How Do I Do Sheet/kitchen Cake For Wedding

Decorating By tweethina Updated 2 May 2012 , 3:57am by cakegirl1973

tweethina Cake Central Cake Decorator Profile
tweethina Posted 1 May 2012 , 2:08pm
post #1 of 5

I am new to cake business and learning lots from all your posts. I have a wedding of 600 where the cake will be for 300 serving. I plan to do 3 tiers for 150 serving and kitchen cakes for the rest. My question is do you guyz cover teh kitchen cakess in fondant and the same decor as the cake too? or the buttercream only with some co-oprdinating decor elements since the per serving charge is a lot less?
TIA

4 replies
leah_s Cake Central Cake Decorator Profile
leah_s Posted 1 May 2012 , 3:17pm
post #2 of 5

Why would the per serving charge be less on a kitchen cake? Cake pricing isn't overly influenced by the shape. And yes, cover it in fondant if the display cake is covered in fondant. The guests aren't supposed to be able to tell it's a different cake.

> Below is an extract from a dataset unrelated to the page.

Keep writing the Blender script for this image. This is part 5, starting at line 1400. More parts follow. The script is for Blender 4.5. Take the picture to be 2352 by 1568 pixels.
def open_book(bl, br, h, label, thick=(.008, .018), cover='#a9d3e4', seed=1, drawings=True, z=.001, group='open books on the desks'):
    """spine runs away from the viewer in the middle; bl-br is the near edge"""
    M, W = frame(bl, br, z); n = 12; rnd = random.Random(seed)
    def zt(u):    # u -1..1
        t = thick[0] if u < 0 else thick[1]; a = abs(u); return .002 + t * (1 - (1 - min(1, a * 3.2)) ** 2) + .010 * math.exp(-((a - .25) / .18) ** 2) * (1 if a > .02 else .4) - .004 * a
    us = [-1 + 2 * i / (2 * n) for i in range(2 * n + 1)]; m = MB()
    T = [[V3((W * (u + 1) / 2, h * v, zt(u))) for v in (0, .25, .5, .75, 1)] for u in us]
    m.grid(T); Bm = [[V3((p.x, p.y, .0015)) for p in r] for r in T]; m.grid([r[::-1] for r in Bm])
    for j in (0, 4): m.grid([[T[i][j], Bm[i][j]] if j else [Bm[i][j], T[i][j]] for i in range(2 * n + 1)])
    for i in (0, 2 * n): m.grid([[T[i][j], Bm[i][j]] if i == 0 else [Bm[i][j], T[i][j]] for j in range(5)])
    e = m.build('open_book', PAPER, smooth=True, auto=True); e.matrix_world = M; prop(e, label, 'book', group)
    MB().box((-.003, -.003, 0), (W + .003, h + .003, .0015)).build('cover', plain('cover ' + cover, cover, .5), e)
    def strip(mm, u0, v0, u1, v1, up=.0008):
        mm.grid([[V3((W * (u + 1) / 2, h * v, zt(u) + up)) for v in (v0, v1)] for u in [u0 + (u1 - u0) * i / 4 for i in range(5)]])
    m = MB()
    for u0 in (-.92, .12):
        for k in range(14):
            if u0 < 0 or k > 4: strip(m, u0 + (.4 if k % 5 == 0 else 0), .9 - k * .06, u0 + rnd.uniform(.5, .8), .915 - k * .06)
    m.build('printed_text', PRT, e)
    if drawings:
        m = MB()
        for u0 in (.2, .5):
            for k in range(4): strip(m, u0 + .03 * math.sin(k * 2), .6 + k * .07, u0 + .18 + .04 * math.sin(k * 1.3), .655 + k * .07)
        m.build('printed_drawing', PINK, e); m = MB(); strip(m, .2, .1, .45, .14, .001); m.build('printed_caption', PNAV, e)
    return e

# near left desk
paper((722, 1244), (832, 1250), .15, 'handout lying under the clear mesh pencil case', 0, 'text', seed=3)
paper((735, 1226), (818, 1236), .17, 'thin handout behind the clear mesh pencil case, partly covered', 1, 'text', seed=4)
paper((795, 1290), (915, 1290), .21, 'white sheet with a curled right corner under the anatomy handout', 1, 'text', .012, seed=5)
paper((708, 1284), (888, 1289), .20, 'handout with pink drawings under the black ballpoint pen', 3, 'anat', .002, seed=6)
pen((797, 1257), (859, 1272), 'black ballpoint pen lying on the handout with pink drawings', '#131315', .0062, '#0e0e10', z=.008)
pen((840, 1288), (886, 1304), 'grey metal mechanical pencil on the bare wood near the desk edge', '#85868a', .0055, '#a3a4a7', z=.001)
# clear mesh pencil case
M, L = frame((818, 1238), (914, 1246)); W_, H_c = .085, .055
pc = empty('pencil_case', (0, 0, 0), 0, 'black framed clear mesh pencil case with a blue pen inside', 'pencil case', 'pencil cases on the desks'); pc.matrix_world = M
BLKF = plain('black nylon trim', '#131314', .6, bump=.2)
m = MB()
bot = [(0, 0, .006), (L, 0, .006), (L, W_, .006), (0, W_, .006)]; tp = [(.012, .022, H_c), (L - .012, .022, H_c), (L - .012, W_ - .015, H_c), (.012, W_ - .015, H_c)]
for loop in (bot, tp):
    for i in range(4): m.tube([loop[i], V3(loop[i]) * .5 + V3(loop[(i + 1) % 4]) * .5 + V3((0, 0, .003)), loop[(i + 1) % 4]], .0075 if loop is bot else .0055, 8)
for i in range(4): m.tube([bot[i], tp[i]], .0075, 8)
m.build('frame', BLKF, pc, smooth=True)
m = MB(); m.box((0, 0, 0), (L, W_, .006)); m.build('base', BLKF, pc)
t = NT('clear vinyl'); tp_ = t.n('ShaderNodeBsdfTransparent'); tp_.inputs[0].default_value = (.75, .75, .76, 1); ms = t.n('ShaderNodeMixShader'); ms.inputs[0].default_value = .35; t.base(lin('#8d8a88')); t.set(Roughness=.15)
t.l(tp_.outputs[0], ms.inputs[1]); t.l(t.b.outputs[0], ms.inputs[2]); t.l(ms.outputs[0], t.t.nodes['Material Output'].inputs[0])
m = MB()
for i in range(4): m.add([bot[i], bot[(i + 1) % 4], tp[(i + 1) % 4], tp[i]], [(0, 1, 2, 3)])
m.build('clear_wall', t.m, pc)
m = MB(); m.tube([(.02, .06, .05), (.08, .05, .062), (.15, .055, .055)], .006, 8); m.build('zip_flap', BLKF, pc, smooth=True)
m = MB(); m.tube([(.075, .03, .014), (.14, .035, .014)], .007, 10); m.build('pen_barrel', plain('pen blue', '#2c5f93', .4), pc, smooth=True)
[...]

Now, why would the hosts only order cake for 1/2 the guests? **Red Flag**

KoryAK Cake Central Cake Decorator Profile
KoryAK Posted 1 May 2012 , 8:09pm
post #3 of 5

I'm with Leah on the red flag but I differ on the kitchen cake.

For me, anything that's a single cake (decorated or not) is less $ than a tiered cake. Kitchen cakes are iced in only buttercream, no fancy board, no borders. It is cake for cake's sake. (they are as high as the wedding cake, torted, still same quality of cake)

I charge a flat $3.50 per serving which is our lowest price per slice for even party cakes. Tiered cakes start at $7.75 per serving.

If they want decor you need to charge more for it, the whole point is plain, quick, and cheap.

kakeladi Cake Central Cake Decorator Profile
kakeladi Posted 1 May 2012 , 9:28pm
post #4 of 5

I'm w/KoryAK.......when I did kitchen cakes they were single layer sheets iced in b/cream w/simple shell borders.

cakegirl1973 Cake Central Cake Decorator Profile
cakegirl1973 Posted 2 May 2012 , 3:57am
post #5 of 5
Quote:
Originally Posted by kakeladi

I'm w/KoryAK.......when I did kitchen cakes they were single layer sheets iced in b/cream w/simple shell borders.




Usually, kitchen cakes have two layers and sheet cakes only have one. My kitchen cakes were often, but not always, less than the price per slice of wedding cake. If the wedding cake had a lot of piping/details, the kitchen cakes would be less, because it did not have the same piping/details. For a buttercream cake, it was simply iced with a border to match the wedding cake's border (shells, dots, reversed shell). But, if the wedding cake had minimal decorating (for example, if it was just iced, stacked with ribbon border), then the price per slice for the wedding cake and the kitchen cake were the same. In other words, I did not increase the price per slice for a wedding cake just because it's a wedding cake--cake is cake.

If the wedding cake is covered in fondant, than the kitchen cakes should be covered in fondant, too. Just like Leah_S said, the idea of the kitchen cake is that the guests should never know that they are not eating a slice of the wedding cake.